## START

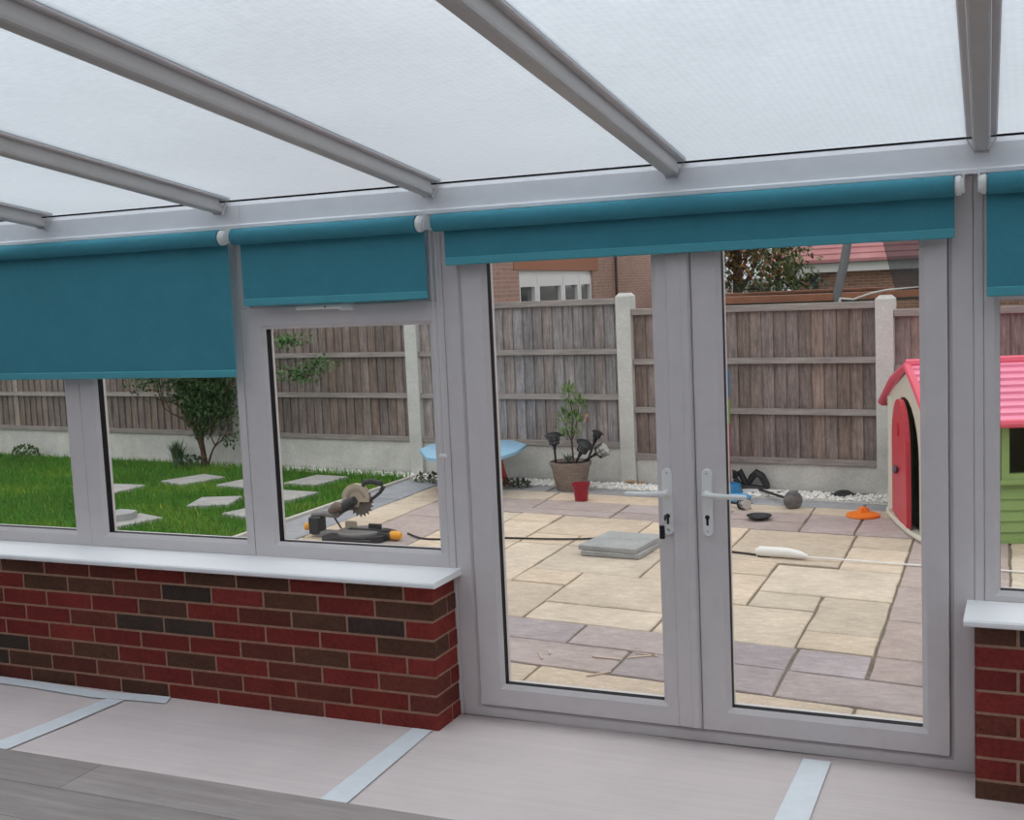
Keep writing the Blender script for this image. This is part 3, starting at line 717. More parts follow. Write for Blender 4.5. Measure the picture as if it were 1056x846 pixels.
# ------------------------------------------------------------------ plants
def leaf(s, p, d, up, L, W, c):
    """bent two-quad leaf"""
    d = d.normalized(); a = d.cross(up); a = a.normalized() if a.length > 1e-3 else Vector((1, 0, 0)); n = a.cross(d)
    v = rnd(.7, 1.3); s.c = tuple(k * v for k in c)
    p0 = p; p1 = p + d * L * .5 + n * L * .06; p2 = p + d * L
    V = [s.bm.verts.new(q) for q in (p0, p1 + a * W / 2 - n * W * .15, p2, p1 - a * W / 2 - n * W * .15, p1)]
    s.face([V[0], V[1], V[4]]); s.face([V[1], V[2], V[4]]); s.face([V[2], V[3], V[4]]); s.face([V[3], V[0], V[4]])
def rdir(): 
    while True:
        v = Vector((rnd(-1, 1), rnd(-1, 1), rnd(-1, 1)))
        if .1 < v.length < 1: return v.normalized()
# garden shrub
random.seed(42)
bx0 = Vector((-8.22, 6.12, LAWN)); t = empty('garden_shrub', bx0)
def rel(v): return Vector(v) - bx0
s = MB(); sl = MB(); tips = []
def branch(p, d, L, r, depth):
    pts = [p]; q = p.copy()
    for i in range(4):
        d = (d + rdir() * .22).normalized(); q = q + d * L / 4; pts.append(q.copy())
    s.tube(pts, [r * (1 - .14 * i) for i in range(5)], 6)
    if depth == 0: tips.append(q); return
    for k in range(random.choice((2, 3))):
        branch(q if k else pts[3], (d + rdir() * .75 + Vector((0, 0, .15))).normalized(), L * rnd(.6, .85), r * .55, depth - 1)
P0 = Vector((0, 0, -.02))
branch(P0, Vector((.10, 0, 1)), .42, .040, 3); branch(P0 + Vector((.02, 0, .12)), Vector((-.45, 0, 1)), .45, .022, 2); branch(P0 + Vector((.03, 0, 0)), Vector((.5, 0, .9)), .40, .016, 2)
branch(Vector((-.08, 0, .42)), Vector((-1, .0, .45)), .5, .015, 2)
s.build('stem', BARK, t)
cnt = 0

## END

What is expected: Copy the whole of the material above exactly, but not its images.

Complete response:
Keep writing the Blender script for this image. This is part 3, starting at line 717. More parts follow. Write for Blender 4.5. Measure the picture as if it were 1056x846 pixels.
# ------------------------------------------------------------------ plants
def leaf(s, p, d, up, L, W, c):
    """bent two-quad leaf"""
    d = d.normalized(); a = d.cross(up); a = a.normalized() if a.length > 1e-3 else Vector((1, 0, 0)); n = a.cross(d)
    v = rnd(.7, 1.3); s.c = tuple(k * v for k in c)
    p0 = p; p1 = p + d * L * .5 + n * L * .06; p2 = p + d * L
    V = [s.bm.verts.new(q) for q in (p0, p1 + a * W / 2 - n * W * .15, p2, p1 - a * W / 2 - n * W * .15, p1)]
    s.face([V[0], V[1], V[4]]); s.face([V[1], V[2], V[4]]); s.face([V[2], V[3], V[4]]); s.face([V[3], V[0], V[4]])
def rdir(): 
    while True:
        v = Vector((rnd(-1, 1), rnd(-1, 1), rnd(-1, 1)))
        if .1 < v.length < 1: return v.normalized()
# garden shrub
random.seed(42)
bx0 = Vector((-8.22, 6.12, LAWN)); t = empty('garden_shrub', bx0)
def rel(v): return Vector(v) - bx0
s = MB(); sl = MB(); tips = []
def branch(p, d, L, r, depth):
    pts = [p]; q = p.copy()
    for i in range(4):
        d = (d + rdir() * .22).normalized(); q = q + d * L / 4; pts.append(q.copy())
    s.tube(pts, [r * (1 - .14 * i) for i in range(5)], 6)
    if depth == 0: tips.append(q); return
    for k in range(random.choice((2, 3))):
        branch(q if k else pts[3], (d + rdir() * .75 + Vector((0, 0, .15))).normalized(), L * rnd(.6, .85), r * .55, depth - 1)
P0 = Vector((0, 0, -.02))
branch(P0, Vector((.10, 0, 1)), .42, .040, 3); branch(P0 + Vector((.02, 0, .12)), Vector((-.45, 0, 1)), .45, .022, 2); branch(P0 + Vector((.03, 0, 0)), Vector((.5, 0, .9)), .40, .016, 2)
branch(Vector((-.08, 0, .42)), Vector((-1, .0, .45)), .5, .015, 2)
s.build('stem', BARK, t)
cnt = 0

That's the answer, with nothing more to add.